First consumer research: Clients remaining loyal to advisers post-RDR


Research suggests consumers continue to believe in the benefits of using a financial adviser post-RDR, with many investors more likely to consider advice than they were previously.

NMG Consulting has carried out the first wave of its new Investor Census, which monitors consumer attitudes to the RDR and the impact the reforms are having on consumer behaviour. It has based its analysis on online interviews conducted in April with 1,000 mass market and high net worth investors holding at least £10,000 in investable assets. The sample includes roughly the same amount of advised clients and non-advised consumers.


NMG explained the requirements under the RDR of adviser fees and higher qualifications, then asked consumers whether they would use an adviser in future.

Of the 523 respondents who had an adviser, 98 per cent said they would continue to receive advice. Of the 201 who had stopped using an adviser, 68 per cent said they would now move to advice, while of the 280 who had never seen an adviser 46 per cent said they would move to advice.

The research shows 80 per cent of those who would continue to use an adviser in future and 86 per cent of those who would move to advice believed it was crucial for their adviser to be independent. Advisers that came recommended or held chartered status were also important criteria for consumers in choosing their adviser, but to a lesser extent.

The majority of consumers, both advised and non-advised, felt the key parts of the advice process worth paying for were a recommendations report and implementation.

When it comes to paying for advice, 47 per cent of those who plan to move to advice and 35 per cent who plan to continue getting advice would be most likely to pay the adviser direct. A further 17 per cent of prospective clients would have the adviser charge deducted from the investment, compared to 37 per cent of advised clients.

NMG analysed its findings and categorised consumers’ attitudes to paying for advice into four groups: dedicated direct users, who would arrange all future investment products without advice; advised clients who would also use other channels; consumers who do not have an adviser currently and would use several channels to buy investments; and dedicated advice users.

Based on its sample, direct users account for 20 per cent of consumers, 38 per are advised “multi-channel” clients, 28 per cent are currently non-advised multi-channel users, and 11 per cent are dedicated adviser users. The remaining 3 per cent are not planning to take out financial products in future.

The research shows 71 per cent of dedicated advice users are confident advisers are acting in their best interests.
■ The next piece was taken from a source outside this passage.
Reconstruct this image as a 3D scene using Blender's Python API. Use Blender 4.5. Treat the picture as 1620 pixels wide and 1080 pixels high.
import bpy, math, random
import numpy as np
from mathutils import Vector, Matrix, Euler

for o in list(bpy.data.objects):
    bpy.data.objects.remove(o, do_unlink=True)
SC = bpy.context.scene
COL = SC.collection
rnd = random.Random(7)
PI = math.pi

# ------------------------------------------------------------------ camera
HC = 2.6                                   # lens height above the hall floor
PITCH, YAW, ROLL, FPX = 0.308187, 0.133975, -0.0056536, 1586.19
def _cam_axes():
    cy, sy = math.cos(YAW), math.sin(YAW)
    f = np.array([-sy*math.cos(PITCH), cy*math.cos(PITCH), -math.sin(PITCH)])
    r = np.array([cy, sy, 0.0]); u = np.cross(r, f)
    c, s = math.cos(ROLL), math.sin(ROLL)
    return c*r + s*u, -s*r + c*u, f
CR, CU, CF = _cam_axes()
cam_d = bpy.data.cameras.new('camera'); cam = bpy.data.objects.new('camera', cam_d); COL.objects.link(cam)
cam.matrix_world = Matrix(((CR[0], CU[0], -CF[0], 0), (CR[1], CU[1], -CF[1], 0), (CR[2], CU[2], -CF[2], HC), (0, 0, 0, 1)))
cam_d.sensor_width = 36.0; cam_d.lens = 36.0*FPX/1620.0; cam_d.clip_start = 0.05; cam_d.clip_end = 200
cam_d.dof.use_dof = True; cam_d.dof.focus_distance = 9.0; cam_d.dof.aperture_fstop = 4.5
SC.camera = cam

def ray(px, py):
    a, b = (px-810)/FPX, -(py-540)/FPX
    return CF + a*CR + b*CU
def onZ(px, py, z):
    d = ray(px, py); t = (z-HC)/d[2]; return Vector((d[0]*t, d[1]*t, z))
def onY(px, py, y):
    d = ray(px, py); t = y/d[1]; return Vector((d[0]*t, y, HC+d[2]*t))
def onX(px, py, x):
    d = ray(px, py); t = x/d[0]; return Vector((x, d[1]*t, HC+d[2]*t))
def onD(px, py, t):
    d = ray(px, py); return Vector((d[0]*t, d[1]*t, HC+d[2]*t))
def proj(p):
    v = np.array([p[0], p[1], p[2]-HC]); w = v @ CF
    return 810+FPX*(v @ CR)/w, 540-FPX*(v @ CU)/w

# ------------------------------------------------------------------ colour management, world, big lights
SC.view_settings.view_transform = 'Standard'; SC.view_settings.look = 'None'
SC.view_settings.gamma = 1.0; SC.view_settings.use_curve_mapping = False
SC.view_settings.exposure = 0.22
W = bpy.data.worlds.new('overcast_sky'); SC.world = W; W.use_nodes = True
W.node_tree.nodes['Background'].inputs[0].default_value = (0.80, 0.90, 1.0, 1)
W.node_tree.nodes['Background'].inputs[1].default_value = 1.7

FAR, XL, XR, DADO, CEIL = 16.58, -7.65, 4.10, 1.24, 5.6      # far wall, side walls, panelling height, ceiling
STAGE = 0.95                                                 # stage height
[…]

Perhaps worryingly, 39 per cent of dedicated advice users say they have a good understanding of the cost of financial advice, but NMG says this may improve over time as disclosure around costs improves.

The research also suggests advisers may face an uphill struggle if they believe prospective clients will willingly relinquish all control over their investments.


Some 88 per cent of non-advised multi-channel clients said they would always do their own internet research before seeing an adviser, and 77 per cent said they would only see an adviser for complex products and handle other investments by themselves.

Attain Wealth Management managing director Gordon Crothers says: “If clients have been stung in the past by a previous adviser, they do not have the confidence to trust an adviser completely. Hopefully an understanding of what the RDR changes mean will reignite consumers’ interest in dealing with advisers.”

Clearwater Financial Planning managing director Duncan Carter says: “Those who seek out advice do so because they need it or they value it. There is still mistrust of advisers, and we would be naïve to think otherwise. There will always be a group of people that do not seek advice, which may be down to trust, cost or general inertia. I think it will take a while for the public to get their head around the fact that advice is not solely about pushing products.”

Investment Quorum chief executive Lee Robertson says: “It used to be the case that we as advisers knew everything, and the public knew nothing. It is right that people challenge their advisers, just as they would challenge their doctors or their accountants.

“For those that are confident enough to self-direct, I wish them every luck. But there will be those who want the extra assistance, the confidence of working with someone who knows their way around the market, who understands the complexities of tax planning. As we go forward I expect there will be more of a “pick and mix” approach, where self-directed investors come to an adviser for complex planning or an issue they are less familiar with. What the RDR has delivered is a way for investors to become more engaged and involved with the advice process.”